→ **Data segment**:

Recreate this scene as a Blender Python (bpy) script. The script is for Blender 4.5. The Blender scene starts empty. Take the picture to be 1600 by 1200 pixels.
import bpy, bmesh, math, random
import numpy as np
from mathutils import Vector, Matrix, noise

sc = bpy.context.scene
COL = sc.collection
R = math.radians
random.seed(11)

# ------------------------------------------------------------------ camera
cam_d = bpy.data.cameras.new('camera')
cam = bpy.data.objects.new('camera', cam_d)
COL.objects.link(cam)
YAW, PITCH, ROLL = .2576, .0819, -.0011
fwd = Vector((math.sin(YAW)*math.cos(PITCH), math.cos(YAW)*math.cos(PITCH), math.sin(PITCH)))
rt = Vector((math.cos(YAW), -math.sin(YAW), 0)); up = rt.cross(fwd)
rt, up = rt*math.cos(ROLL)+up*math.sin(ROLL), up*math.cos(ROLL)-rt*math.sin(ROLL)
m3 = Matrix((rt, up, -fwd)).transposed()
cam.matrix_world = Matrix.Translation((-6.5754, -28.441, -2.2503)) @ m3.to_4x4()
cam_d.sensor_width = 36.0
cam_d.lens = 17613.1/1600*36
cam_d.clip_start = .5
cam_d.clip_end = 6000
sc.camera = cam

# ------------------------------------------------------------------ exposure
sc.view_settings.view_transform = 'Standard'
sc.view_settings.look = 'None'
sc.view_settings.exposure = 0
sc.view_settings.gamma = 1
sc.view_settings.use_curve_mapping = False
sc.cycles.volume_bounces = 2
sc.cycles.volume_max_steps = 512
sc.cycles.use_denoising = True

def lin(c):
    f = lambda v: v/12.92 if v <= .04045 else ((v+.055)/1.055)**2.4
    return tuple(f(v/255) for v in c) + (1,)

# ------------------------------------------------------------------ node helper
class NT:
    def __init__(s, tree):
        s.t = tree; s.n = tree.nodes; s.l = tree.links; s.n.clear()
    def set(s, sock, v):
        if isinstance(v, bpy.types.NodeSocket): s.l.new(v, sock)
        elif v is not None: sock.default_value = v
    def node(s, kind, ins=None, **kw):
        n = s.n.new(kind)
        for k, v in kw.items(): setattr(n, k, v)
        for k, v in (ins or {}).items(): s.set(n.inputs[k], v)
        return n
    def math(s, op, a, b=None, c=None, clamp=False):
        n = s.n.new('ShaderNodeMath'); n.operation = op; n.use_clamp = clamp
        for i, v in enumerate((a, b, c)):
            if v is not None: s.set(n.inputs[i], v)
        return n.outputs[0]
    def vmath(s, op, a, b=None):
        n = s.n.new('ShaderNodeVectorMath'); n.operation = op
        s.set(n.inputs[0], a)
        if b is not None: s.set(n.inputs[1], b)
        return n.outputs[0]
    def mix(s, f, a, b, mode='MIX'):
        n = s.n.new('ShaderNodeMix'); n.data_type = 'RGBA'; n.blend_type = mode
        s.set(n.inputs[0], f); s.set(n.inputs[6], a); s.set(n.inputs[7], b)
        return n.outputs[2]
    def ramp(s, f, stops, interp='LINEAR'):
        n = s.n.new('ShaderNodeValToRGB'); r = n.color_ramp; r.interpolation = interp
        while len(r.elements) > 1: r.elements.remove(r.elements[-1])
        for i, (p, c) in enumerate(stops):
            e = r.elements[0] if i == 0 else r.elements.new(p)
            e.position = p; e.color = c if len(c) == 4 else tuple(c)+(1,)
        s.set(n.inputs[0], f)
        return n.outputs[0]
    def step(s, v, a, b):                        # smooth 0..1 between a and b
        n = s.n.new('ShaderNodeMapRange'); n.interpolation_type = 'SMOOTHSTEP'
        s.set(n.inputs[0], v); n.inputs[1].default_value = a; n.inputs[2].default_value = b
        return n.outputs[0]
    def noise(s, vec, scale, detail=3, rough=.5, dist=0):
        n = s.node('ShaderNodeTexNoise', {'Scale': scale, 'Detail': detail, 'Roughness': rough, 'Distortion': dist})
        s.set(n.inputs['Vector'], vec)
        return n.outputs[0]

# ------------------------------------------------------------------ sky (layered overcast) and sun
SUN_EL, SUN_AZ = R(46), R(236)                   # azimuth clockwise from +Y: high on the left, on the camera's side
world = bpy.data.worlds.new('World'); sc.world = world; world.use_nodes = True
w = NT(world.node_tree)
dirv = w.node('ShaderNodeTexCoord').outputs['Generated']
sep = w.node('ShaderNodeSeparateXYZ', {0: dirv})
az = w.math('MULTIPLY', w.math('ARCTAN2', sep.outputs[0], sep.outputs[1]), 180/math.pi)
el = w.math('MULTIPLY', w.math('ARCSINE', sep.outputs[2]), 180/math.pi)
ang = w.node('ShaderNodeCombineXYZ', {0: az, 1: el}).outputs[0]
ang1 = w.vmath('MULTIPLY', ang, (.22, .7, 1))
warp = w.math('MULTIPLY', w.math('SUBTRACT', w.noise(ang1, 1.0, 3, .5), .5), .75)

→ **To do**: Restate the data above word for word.

→ **Final answer**:
Recreate this scene as a Blender Python (bpy) script. The script is for Blender 4.5. The Blender scene starts empty. Take the picture to be 1600 by 1200 pixels.
import bpy, bmesh, math, random
import numpy as np
from mathutils import Vector, Matrix, noise

sc = bpy.context.scene
COL = sc.collection
R = math.radians
random.seed(11)

# ------------------------------------------------------------------ camera
cam_d = bpy.data.cameras.new('camera')
cam = bpy.data.objects.new('camera', cam_d)
COL.objects.link(cam)
YAW, PITCH, ROLL = .2576, .0819, -.0011
fwd = Vector((math.sin(YAW)*math.cos(PITCH), math.cos(YAW)*math.cos(PITCH), math.sin(PITCH)))
rt = Vector((math.cos(YAW), -math.sin(YAW), 0)); up = rt.cross(fwd)
rt, up = rt*math.cos(ROLL)+up*math.sin(ROLL), up*math.cos(ROLL)-rt*math.sin(ROLL)
m3 = Matrix((rt, up, -fwd)).transposed()
cam.matrix_world = Matrix.Translation((-6.5754, -28.441, -2.2503)) @ m3.to_4x4()
cam_d.sensor_width = 36.0
cam_d.lens = 17613.1/1600*36
cam_d.clip_start = .5
cam_d.clip_end = 6000
sc.camera = cam

# ------------------------------------------------------------------ exposure
sc.view_settings.view_transform = 'Standard'
sc.view_settings.look = 'None'
sc.view_settings.exposure = 0
sc.view_settings.gamma = 1
sc.view_settings.use_curve_mapping = False
sc.cycles.volume_bounces = 2
sc.cycles.volume_max_steps = 512
sc.cycles.use_denoising = True

def lin(c):
    f = lambda v: v/12.92 if v <= .04045 else ((v+.055)/1.055)**2.4
    return tuple(f(v/255) for v in c) + (1,)

# ------------------------------------------------------------------ node helper
class NT:
    def __init__(s, tree):
        s.t = tree; s.n = tree.nodes; s.l = tree.links; s.n.clear()
    def set(s, sock, v):
        if isinstance(v, bpy.types.NodeSocket): s.l.new(v, sock)
        elif v is not None: sock.default_value = v
    def node(s, kind, ins=None, **kw):
        n = s.n.new(kind)
        for k, v in kw.items(): setattr(n, k, v)
        for k, v in (ins or {}).items(): s.set(n.inputs[k], v)
        return n
    def math(s, op, a, b=None, c=None, clamp=False):
        n = s.n.new('ShaderNodeMath'); n.operation = op; n.use_clamp = clamp
        for i, v in enumerate((a, b, c)):
            if v is not None: s.set(n.inputs[i], v)
        return n.outputs[0]
    def vmath(s, op, a, b=None):
        n = s.n.new('ShaderNodeVectorMath'); n.operation = op
        s.set(n.inputs[0], a)
        if b is not None: s.set(n.inputs[1], b)
        return n.outputs[0]
    def mix(s, f, a, b, mode='MIX'):
        n = s.n.new('ShaderNodeMix'); n.data_type = 'RGBA'; n.blend_type = mode
        s.set(n.inputs[0], f); s.set(n.inputs[6], a); s.set(n.inputs[7], b)
        return n.outputs[2]
    def ramp(s, f, stops, interp='LINEAR'):
        n = s.n.new('ShaderNodeValToRGB'); r = n.color_ramp; r.interpolation = interp
        while len(r.elements) > 1: r.elements.remove(r.elements[-1])
        for i, (p, c) in enumerate(stops):
            e = r.elements[0] if i == 0 else r.elements.new(p)
            e.position = p; e.color = c if len(c) == 4 else tuple(c)+(1,)
        s.set(n.inputs[0], f)
        return n.outputs[0]
    def step(s, v, a, b):                        # smooth 0..1 between a and b
        n = s.n.new('ShaderNodeMapRange'); n.interpolation_type = 'SMOOTHSTEP'
        s.set(n.inputs[0], v); n.inputs[1].default_value = a; n.inputs[2].default_value = b
        return n.outputs[0]
    def noise(s, vec, scale, detail=3, rough=.5, dist=0):
        n = s.node('ShaderNodeTexNoise', {'Scale': scale, 'Detail': detail, 'Roughness': rough, 'Distortion': dist})
        s.set(n.inputs['Vector'], vec)
        return n.outputs[0]

# ------------------------------------------------------------------ sky (layered overcast) and sun
SUN_EL, SUN_AZ = R(46), R(236)                   # azimuth clockwise from +Y: high on the left, on the camera's side
world = bpy.data.worlds.new('World'); sc.world = world; world.use_nodes = True
w = NT(world.node_tree)
dirv = w.node('ShaderNodeTexCoord').outputs['Generated']
sep = w.node('ShaderNodeSeparateXYZ', {0: dirv})
az = w.math('MULTIPLY', w.math('ARCTAN2', sep.outputs[0], sep.outputs[1]), 180/math.pi)
el = w.math('MULTIPLY', w.math('ARCSINE', sep.outputs[2]), 180/math.pi)
ang = w.node('ShaderNodeCombineXYZ', {0: az, 1: el}).outputs[0]
ang1 = w.vmath('MULTIPLY', ang, (.22, .7, 1))
warp = w.math('MULTIPLY', w.math('SUBTRACT', w.noise(ang1, 1.0, 3, .5), .5), .75)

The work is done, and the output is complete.